Barnes' memo comes one day after Kersten's column headlined "Vulgar mockery of Christians: Is this what we want in a U.S. Senator?" The piece lacerated U.S. Senate candidate Al Franken for joking about Christ's crucifixion, Mary Magdalene, God, eucharist wafers, and Catholic cardinals during his days as a satirist.
(Today, in the Strib's Opinion Exchange online section, Franken's daughter Thomasin delivered a velvet-hammer response: "If we’re going to have a discussion about my dad’s respect for all religious views, it’s important to note that he has been married to a Catholic — my mom — for 33 years.")
Barnes' memo, reprinted below, does not mention Kersten by name. Managing editor Rene Sanchez says the policy was not inspired by one staffer, and applies to everyone from Metro to business to sports.
"We've been talking about how we raise the bar in all manner of ways in the last days before an election," Sanchez notes. "The bar is higher on stories that have allegations in the them; the bar is higher on the analysis we print. The bar ought to be higher for an array of columnists to 'stand down' on the kind of column that's an overtly partisan take."
While it's true that papers raise the bar on late-campaign investigative pieces, the slope here is perilously slippery.
Barnes' ban extends to "any columns on the news pages that support or attack one candidate or the other or take a strong partisan stand." Can Nick Coleman write about something less fraught than Christ's crucifixion if he decides to, say, make fun of Sarah Palin's personal shopper?
Wrapping a political prophylactic around opinioneers blocks the very things they are hired to do — inform, analyze, and yes, provoke — just as public is tuning in.
I mean, I don't always agree with outdoor columnist Dennis Anderson when he's fulminating about some environmental initiative, but I gobble down his tart takes and it would stink if he didn't get his habitat amendment piece in under Barnes' deadline. And while I never would've hired Kersten — not independent enough from "partisan" GOP institutions — muzzling her now potentially undermines every Strib journalist.
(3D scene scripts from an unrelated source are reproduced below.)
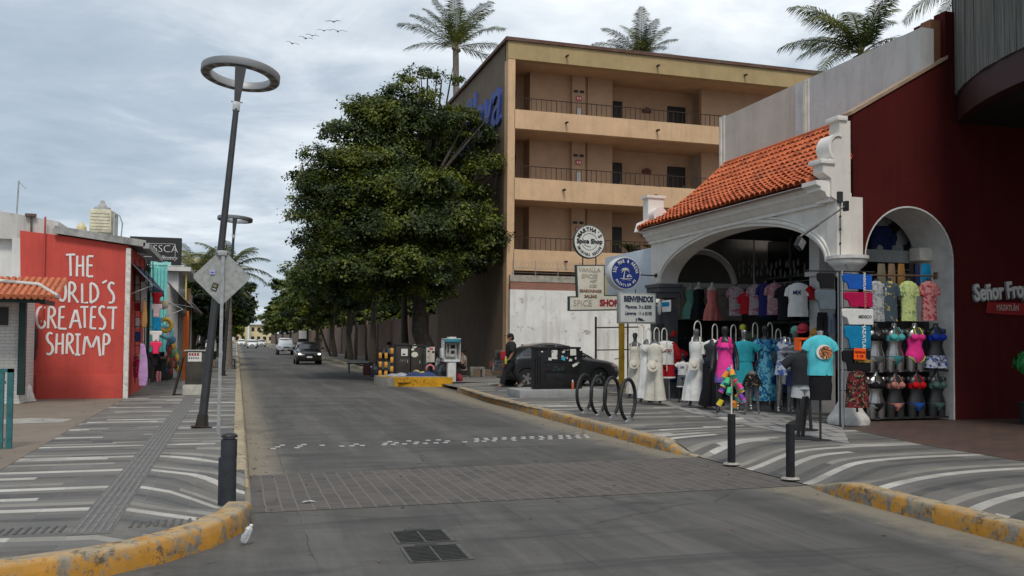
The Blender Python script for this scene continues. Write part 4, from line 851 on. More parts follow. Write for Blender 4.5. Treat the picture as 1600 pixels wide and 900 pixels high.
cx_ = sum(q[0] for q in T_)/8; ins = .035
I_ = [(T_[0][0]+ins, T_[0][1]-ins), (T_[1][0]-ins, T_[1][1]-ins), (T_[2][0]-ins, T_[2][1]-ins), (T_[3][0]-ins, T_[3][1]-ins), (T_[4][0]-ins, T_[4][1]+ins), (T_[5][0]+ins, T_[5][1]+ins), (T_[6][0]+ins, T_[6][1]-ins), (T_[7][0]+ins, T_[7][1]-ins)]
b = MB(); b.prism(I_, SY-.058, SY-.051); b.build('panel_face', M_CRM, t)
M_FADE = mat('faded_letters', (.42, .38, .30), .6, var=.1); M_BRN = mat('brown_letters', (.20, .09, .05), .6); M_REDL = mat('red_letters', (.30, .02, .03), .5)
for s_, yy, m_, sz, dx in (('VANILLA', 422, M_FADE, .17, 0), ('SPICES', 432, M_FADE, .17, 0), ('HET', 439.5, M_FADE, .12, .12), ('ICES', 447, M_FADE, .12, .1), ('SEASONINGS', 455, M_BRN, .115, .03), ('SALSAS', 463.3, M_BRN, .12, .03)):
    q = aY(920, yy, SY); text(s_, sz, (q.x+dx, SY-.064, q.z), m_, t, off=.003)
q = aY(909, 474, SY); text('SPICE', .25, (q.x, SY-.064, q.z), M_FADE, t, off=.0, sx=.95); q = aY(950, 474, SY); text('SHOP', .25, (q.x, SY-.064, q.z), M_REDL, t, off=.012, sx=.9)
b = MB()
for x_ in (910.5, 931): b.tube([aY(x_, 402, SY), aY(x_, 416, SY)], .018, 6)
b.box((T_[3][0]-.02, SY, T_[4][1]+.1), (11.1, SY+.05, T_[4][1]+.16)); b.build('struts', M_DKM, t); settle(t, (c.x, SY, T_[5][1]))
t = thing('round_blue_sign', 'round blue shop sign showing a white palm tree', 'sign'); SY = 21.4
c = aY(977, 427, SY); Ms = Matrix.Translation(c) @ Matrix.Rotation(pi/2, 4, 'X')
b = MB(); b.lathe([(.40, -.30), (.43, -.28), (.43, .0), (.42, .02), (.40, .02)], n=48, M=Ms); b.build('drum', mat('sign_drum', (.62, .63, .62), .4, .2, var=.06), t)
b = MB(); b.lathe([(.395, .015), (.395, .03)], n=48, M=Ms); b.build('face', M_SB, t); fy = SY-.035; cc = (c.x, fy, c.z)
arc_text('SOL MAR & ARENA', .125, cc, .315, -84, 84, M_SIGNW, t, off=.003, sx=.62); arc_text('MAZATLAN MX', .095, cc, .32, 234, 126, M_SIGNW, t, flip=True, off=.002, sx=.68)
b = MB(); b.tube([(c.x-.06, fy, c.z-.14), (c.x-.045, fy, c.z-.02), (c.x-.01, fy, c.z+.10)], [.013, .010, .008], 5)
for a in (-.4, .15, .8, 1.6, 2.4, 3.0, 3.6): b.tube([(c.x-.01+s_*.13*cos(a), fy, c.z+.10+s_*.10*sin(a)-.05*s_*s_) for s_ in (0, .35, .7, 1)], [.008, .011, .008, .003], 5)
b.tube([(c.x+.03, fy, c.z-.10), (c.x+.06, fy, c.z-.05), (c.x+.12, fy, c.z-.04), (c.x+.17, fy, c.z-.10)], .009, 5); b.tube([(c.x+.05, fy, c.z-.10), (c.x+.11, fy, c.z-.07), (c.x+.15, fy, c.z-.10)], .009, 5)
b.tube([(c.x-.15, fy, c.z-.14), (c.x+.18, fy, c.z-.14)], .007, 5); b.tube([(c.x-.1, fy, c.z-.18), (c.x+.0, fy, c.z-.165), (c.x+.14, fy, c.z-.18)], .005, 5); b.build('palm_emblem', M_SIGNW, t)
b = MB(); b.tube([(c.x+.4, SY+.1, c.z-.02), (AX+.0, SY+.12, c.z-.03)], .018, 6); b.box((AX-.05, SY+.05, c.z-.07), (AX, SY+.2, c.z+.03)); b.build('bracket', M_BLK, t); settle(t, (c.x, SY, c.z-.43))
t = thing('price_board', 'square pale grey board reading BIENVENIDOS with prices', 'sign'); SY = 21.3
x0, z1 = p(967, 457); q0 = aY(967, 457, SY); q1 = aY(1025, 506, SY)
b = MB(); b.box((q0.x, SY, q1.z), (q1.x, SY+.14, q0.z), .012); b.build('frame', mat('board_frame', (.34, .35, .33), .5, .2), t); b = MB(); b.box((q0.x+.05, SY-.008, q1.z+.04), (q1.x-.03, SY, q0.z-.04)); b.build('face', mat('board_face', (.56, .58, .56), .5, var=.05), t)
M_NAVY = mat('navy_letters', (.02, .025, .06), .5, var=0); xm = (q0.x+q1.x)/2+.02; h = q0.z-q1.z
text('BIENVENIDOS', .20, (xm, SY-.014, q0.z-h*.21), M_NAVY, t, sx=.66, off=.008); text('Playeras  3 x $200', .125, (xm, SY-.014, q0.z-h*.46), M_NAVY, t, sx=.80, off=.002); text('Llaveros  11 x $100', .125, (xm, SY-.014, q0.z-h*.67), M_NAVY, t, sx=.76, off=.002); text('y Mas...', .11, (xm+.05, SY-.014, q0.z-h*.86), M_NAVY, t, sx=.75, off=.006)
b = MB(); b.tube([(q0.x+.5, SY+.07, q0.z), (q0.x+.5, SY+.07, q0.z+.1)], .012, 5); b.box((q1.x-.02, SY+.04, q0.z-.3), (AX-.08, SY+.1, q0.z-.24)); b.build('bracket', M_BLK, t); settle(t, (q0.x, SY, q1.z))
# sign post with the back of a diamond sign
t = thing('road_sign', 'back of a grey diamond road sign on a thin steel post', 'road sign'); PY = 14.82; bx = G(341, 678, .15); c = aY(346.5, 433, PY)
b = MB(); b.box((-.025, -.018, 0), (.025, .018, c.z+.33-.15)); b.xf(Matrix.Translation((bx.x, PY, .15)) @ Matrix.Rotation(.008, 4, 'Y')); b.build('post', M_GALV, t)
RSG = .445; b = MB(); P = []
for k_ in range(4):
    a0 = pi/2*k_
    for d in (-.09, 0, .09): a = a0+d; rad = RSG*.965 if d == 0 else RSG*.935; P.append((rad*cos(a), rad*sin(a)))
b.prism(P, -.004, .004); b.xf(Matrix.Translation((c.x+.0, PY+.03, c.z)) @ Matrix.Rotation(radians(-5), 4, 'Z')); b.build('plate', mat('galvanised_plate', (.34, .345, .33), .6, .35, var=.13, scale=16), t)
b = MB(); b.box((-.10, -.03, -.012), (.10, .0, .012)); b.xf(Matrix.Translation((c.x, PY+.02, c.z+.40))); b.box((c.x-.07, PY-.02, c.z+.34), (c.x+.07, PY+.022, c.z+.42), .01); b.build('clamp', M_GALV, t)
def sticker(x, y, Y, w_, h_, m_, par, rot=0., dy=-.0):
    q = aY(x, y, Y); b = MB(); b.box((-w_/2, -.0015, -h_/2), (w_/2, .0015, h_/2)); b.xf(Matrix.Translation((q.x, Y+dy, q.z)) @ Matrix.Rotation(rot, 4, 'Y')); return b.build('sticker', m_, par)
s1 = sticker(332, 425.5, PY+.018, .075, .06, mat('sticker_lilac', (.40, .42, .62)), t); sticker(332, 425.5, PY+.015, .05, .02, mat('sticker_blue', (.08, .08, .45)), t)
sticker(335.5, 448, PY+.018, .085, .115, mat('sticker_black', (.03, .03, .025)), t, .35); sticker(335.8, 446.5, PY+.015, .05, .04, mat('sticker_olive', (.2, .19, .08)), t, .35); sticker(334.5, 451.5, PY+.015, .06, .01, M_SIGNW, t, .35)
settle(t, (bx.x, PY, .15))
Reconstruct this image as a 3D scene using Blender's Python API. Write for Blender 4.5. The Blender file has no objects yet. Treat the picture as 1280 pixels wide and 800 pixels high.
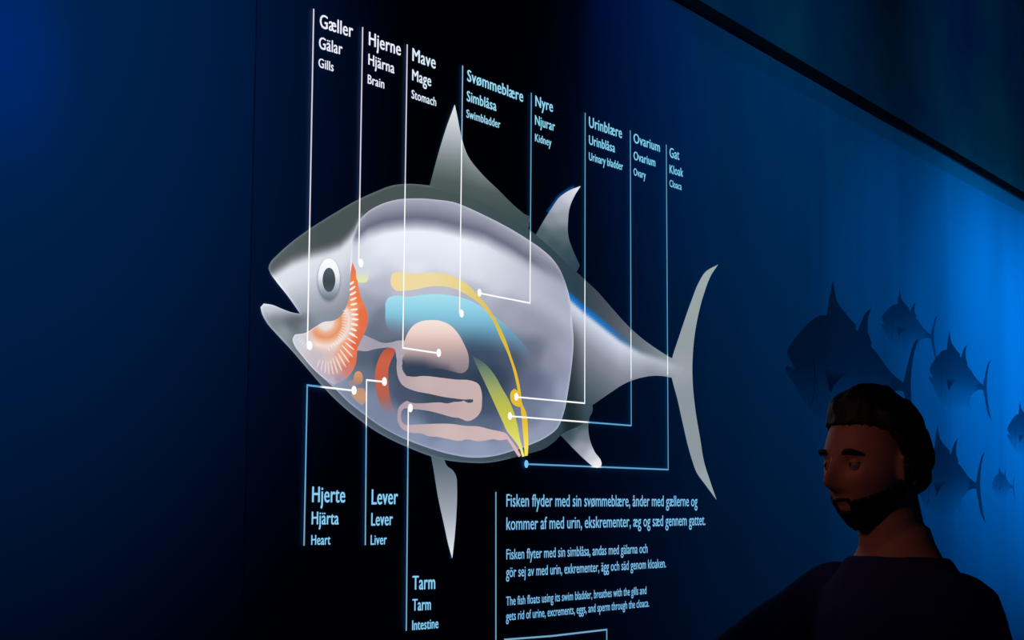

The paper should enforce basic standards: accuracy, fairness, etc. I don't have a problem with the "fairness" bar rising in a campaign's final days — the bedrock principle there is whether there's enough time for an issue to fully play out.
But if Kersten's "Christ on the Cross" attack was egregiously 11th-hour, have her write something else; don't deny her — and everyone else — the political option outright.
I asked Sanchez this: Why the blanket prohibition when there's a more classic journalistic answer — editing?
"It's harder to edit a column because of the license you grant columnists," he counters.
I have the teeniest bit of sympathy for this. An across-the-board prohibition makes it more difficult for a columnist to scream "selective enforcement" or "partisan bias." (And some do.)
But as Barack Obama would say — sorry, Nancy — this looks like a hatchet, not a scapel. Hard though it may be to visualize, what if some politician matches Michele Bachmann's outrageousness in the final days? Columnists for the state's biggest daily stay mum? This edict reinforces fears that the paper lacks the judgment or the guts to responsibly provoke.
Side note: Barnes' memo specifically mentions "columns on the news pages" — will Kersten's blog be covered? (Coleman doesn't have one.) Sanchez wasn't sure, but now partisans have a fairly strict 12-day standard to hold the paper to.
As always, here's the memo:
All:
We embrace strong personalities on our news pages, but as we head into the final stretch of a very intense political season, I want to ask all columnists to refrain from partisan political commentary in their columns on the news pages, at least until after the election.
Readers already have a hard enough time separating opinion from the news and it’s our job to help readers do just that. It’s especially important in the last days before an election.
So, for the duration of the campaign, we will not run any columns on the news pages that support or attack one candidate or the other or take a strong partisan stand.
Please let me know if you have any questions.